**Exercise**
Reproduce exactly, with no pictures, each line from the opening of the material down through the line containing "random.seed(7)".

**Collected data**

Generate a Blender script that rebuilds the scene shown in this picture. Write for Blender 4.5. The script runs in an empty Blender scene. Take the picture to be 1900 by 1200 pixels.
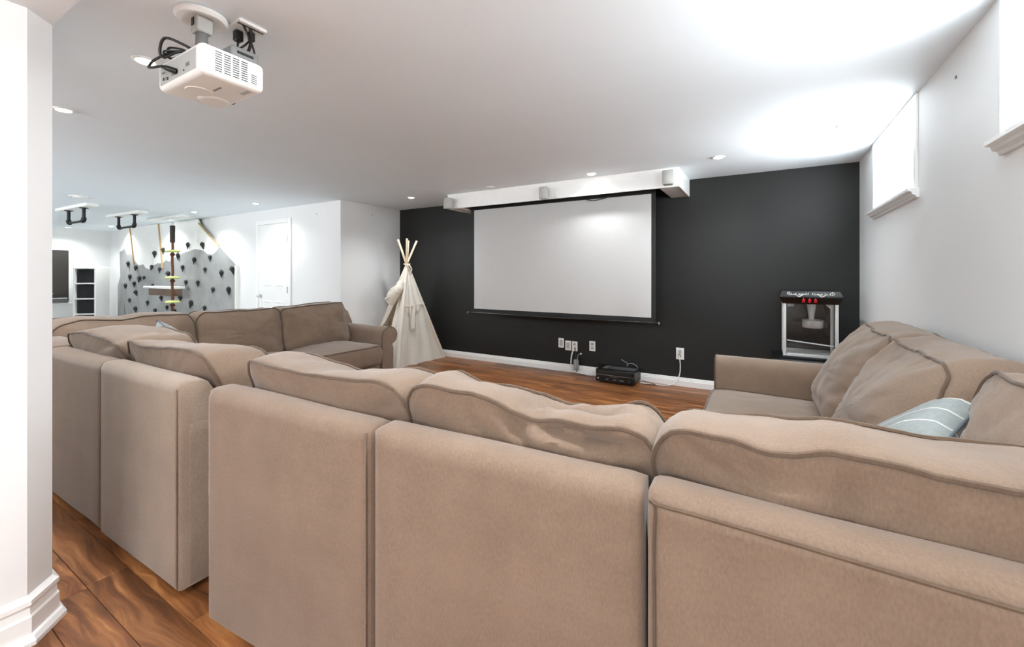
import bpy, bmesh, math, random
from mathutils import Vector, Matrix, noise as mnoise

R = math.radians
scn = bpy.context.scene
col = scn.collection
random.seed(7)

# ------------------------------------------------------------------ camera, world, exposure
cam_d = bpy.data.cameras.new('camera')
cam = bpy.data.objects.new('camera', cam_d)
col.objects.link(cam)
cam.location = (0, 0, 1.227)
cam.rotation_euler = (R(90), 0, R(30.8))
cam_d.sensor_fit = 'HORIZONTAL'
cam_d.sensor_width = 36.0
cam_d.lens = 787.0 / 1900.0 * 36.0
cam_d.shift_y = -(600 - 507.5) / 1900.0
cam_d.clip_start = 0.02
scn.camera = cam

world = bpy.data.worlds.new('world')
scn.world = world
world.use_nodes = True
bg = world.node_tree.nodes['Background']
bg.inputs[0].default_value = (0.86, 0.93, 1.0, 1)
bg.inputs[1].default_value = 3.0

scn.view_settings.view_transform = 'Standard'
scn.view_settings.look = 'None'
scn.view_settings.gamma = 1.0
scn.view_settings.use_curve_mapping = False
scn.view_settings.exposure = 1.32
try:
    scn.cycles.max_bounces = 12
    scn.cycles.diffuse_bounces = 8
    scn.cycles.use_denoising = True
    scn.cycles.sample_clamp_indirect = 6.0
    scn.cycles.caustics_reflective = False
    scn.cycles.caustics_refractive = False
except Exception:
    pass

# daylight coming in through the right wall's windows; the third is added, unseen
WZ0, WZ1 = 1.70, 2.20
WINDOWS = [(3.25, 4.28), (1.12, 2.17), (-1.9, -0.85)]
RX, LX, BY, DY, FX, CZ = 0.74, -5.035, 4.93, 3.82, -13.56, 2.244
SOF = 2.11
WIN_POWER = [16, 17, 9]
for (a, b), pw in zip(WINDOWS, WIN_POWER):
    ld = bpy.data.lights.new('window_daylight', 'AREA')
    ld.shape = 'RECTANGLE'
    ld.size = b - a
    ld.size_y = WZ1 - WZ0
    ld.energy = pw
    ld.color = (0.90, 0.96, 1.0)
    lo = bpy.data.objects.new('window_daylight', ld)
    lo.location = (RX + 0.13, (a + b) / 2, (WZ0 + WZ1) / 2)
    lo.rotation_euler = (R(90 + 20), 0, R(90))   # faces -X, tipped up like light off the window well
    col.objects.link(lo)

ADDED_REAR_WINDOWS = [(-1.15, -0.3), (-0.15, 0.6)]  # added windows out of view, to brighten sofa backs and ceiling
for (a, b) in ADDED_REAR_WINDOWS:
    ld = bpy.data.lights.new('rear_daylight', 'AREA')
    ld.shape = 'RECTANGLE'
    ld.size = b - a
    ld.size_y = WZ1 - WZ0
    ld.energy = 22
    ld.color = (0.90, 0.96, 1.0)
    lo = bpy.data.objects.new('rear_daylight', ld)
    lo.location = ((a + b) / 2, -3.24, (WZ0 + WZ1) / 2)
    lo.rotation_euler = (R(90 + 22), 0, 0)
    col.objects.link(lo)
ADDED_HALL_WINDOWS = [(-5.2, -4.0), (-7.4, -6.2), (-10.4, -9.2)]  # added windows out of view, to brighten the ceiling on the left
for (a, b) in ADDED_HALL_WINDOWS:
    ld = bpy.data.lights.new('hall_daylight', 'AREA')
    ld.shape = 'RECTANGLE'
    ld.size = b - a
    ld.size_y = WZ1 - WZ0
    ld.energy = 26
    ld.color = (0.97, 0.985, 1.0)
    lo = bpy.data.objects.new('hall_daylight', ld)
    lo.location = ((a + b) / 2, -1.16, (WZ0 + WZ1) / 2)
    lo.rotation_euler = (R(90 + 42), 0, 0)     # faces +Y
    col.objects.link(lo)

POT_W = 28.0
POTS = [  # x, y, z, power factor, label
    (-2.54, 0.843, CZ, 0.8, 'recessed ceiling light glowing just left of the hanging projector'),
    (-3.733, 0.835, CZ, 0.8, 'recessed ceiling light beside the white partition at far left'),
    (-1.40, 0.84, CZ, 0.4, 'recessed ceiling light above the near row of sofa backs'),  # this and the next are added out of view, carrying on the row
    (-0.20, 0.84, CZ, 1.2, 'recessed ceiling light above the near right corner of the sofas'),
    (-4.05, 4.17, CZ, 1.0, 'recessed ceiling light above the canvas teepee'),
    (-2.77, 4.15, CZ, 0.0, 'unlit recessed ceiling light in front of the white screen housing'),
    (-1.518, 4.12, CZ, 0.55, 'bright recessed ceiling light against the white screen housing'),
    (-0.348, 4.10, CZ, 1.0, 'recessed ceiling light between screen housing and window'),
    (0.50, 3.675, CZ, 0.0, 'unlit recessed ceiling light in the bright patch beside the window'),
    (-6.32, 3.37, CZ, 0.55, 'recessed ceiling light in front of the white panel door'),
    (-8.08, 3.32, CZ, 1.1, 'recessed ceiling light to the right of the rope board'),
    (-9.88, 3.385, CZ, 1.3, 'recessed ceiling light at the left end of the rope board'),
    (-12.0, 3.40, CZ, 1.3, 'recessed ceiling light under the middle pull up bar board'),
    (-13.1, 3.0, CZ, 1.0, 'farthest recessed ceiling light above the white cube shelf'),
    (-0.85, -1.1, CZ, 1.0, 'recessed ceiling light left behind the camera'),  # four lights added behind the camera to light the room
    (0.1, -1.1, CZ, 1.0, 'recessed ceiling light right behind the camera'),
    (-0.85, -2.2, CZ, 0.9, 'rear left recessed ceiling light by the rear wall'),
    (0.1, -2.2, CZ, 0.9, 'rear right recessed ceiling light by the rear wall'),
    (-6.3, 0.9, CZ, 0.9, 'recessed ceiling light in the play area behind the left sofa'),  # two lights added out of view to lift the left ceiling
    (-9.8, 0.9, CZ, 0.9, 'recessed ceiling light in the play area far beyond the partition'),
]
for (px, py, pz, f, lab) in POTS:
    if f <= 0:
        continue
    ld = bpy.data.lights.new('pot_lamp', 'SPOT')
    ld.energy = POT_W * f
    ld.spot_size = R(142)
    ld.spot_blend = 0.75
    ld.shadow_soft_size = 0.045
    ld.color = (0.925, 0.968, 1.0)
    lo = bpy.data.objects.new('pot_lamp', ld)
    lo.location = (px, py, pz - 0.02)
    col.objects.link(lo)


# ------------------------------------------------------------------ materials
def lin(c):
    return tuple(((v / 255.0) / 12.92 if v / 255.0 <= 0.04045 else ((v / 255.0 + 0.055) / 1.055) ** 2.4) for v in c)


def new_mat(name):
    m = bpy.data.materials.new(name)
    m.use_nodes = True
    nt = m.node_tree
    return m, nt, nt.nodes['Principled BSDF']


def plain(name, rgb, rough=0.5, metal=0.0, var=0.04, scale=12.0, bump=0.0, bscale=80.0, spec=0.5):
    m, nt, b = new_mat(name)
    c = lin(rgb)
    tc = nt.nodes.new('ShaderNodeTexCoord')
    n = nt.nodes.new('ShaderNodeTexNoise')
    n.inputs['Scale'].default_value = scale
    n.inputs['Detail'].default_value = 4
    nt.links.new(tc.outputs['Object'], n.inputs['Vector'])
    r = nt.nodes.new('ShaderNodeValToRGB')
    r.color_ramp.elements[0].position = 0.3
    r.color_ramp.elements[1].position = 0.7
    r.color_ramp.elements[0].color = (*[v * (1 - var) for v in c], 1)
    r.color_ramp.elements[1].color = (*[min(1, v * (1 + var)) for v in c], 1)
    nt.links.new(n.outputs['Fac'], r.inputs['Fac'])
    nt.links.new(r.outputs['Color'], b.inputs['Base Color'])
    b.inputs['Roughness'].default_value = rough
    b.inputs['Metallic'].default_value = metal
    b.inputs['Specular IOR Level'].default_value = spec
    if bump > 0:
        n2 = nt.nodes.new('ShaderNodeTexNoise')
        n2.inputs['Scale'].default_value = bscale
        n2.inputs['Detail'].default_value = 3
        nt.links.new(tc.outputs['Object'], n2.inputs['Vector'])
        bp = nt.nodes.new('ShaderNodeBump')
        bp.inputs['Strength'].default_value = bump
        bp.inputs['Distance'].default_value = 0.004
        nt.links.new(n2.outputs['Fac'], bp.inputs['Height'])
        nt.links.new(bp.outputs['Normal'], b.inputs['Normal'])
    return m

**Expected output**
Generate a Blender script that rebuilds the scene shown in this picture. Write for Blender 4.5. The script runs in an empty Blender scene. Take the picture to be 1900 by 1200 pixels.
import bpy, bmesh, math, random
from mathutils import Vector, Matrix, noise as mnoise

R = math.radians
scn = bpy.context.scene
col = scn.collection
random.seed(7)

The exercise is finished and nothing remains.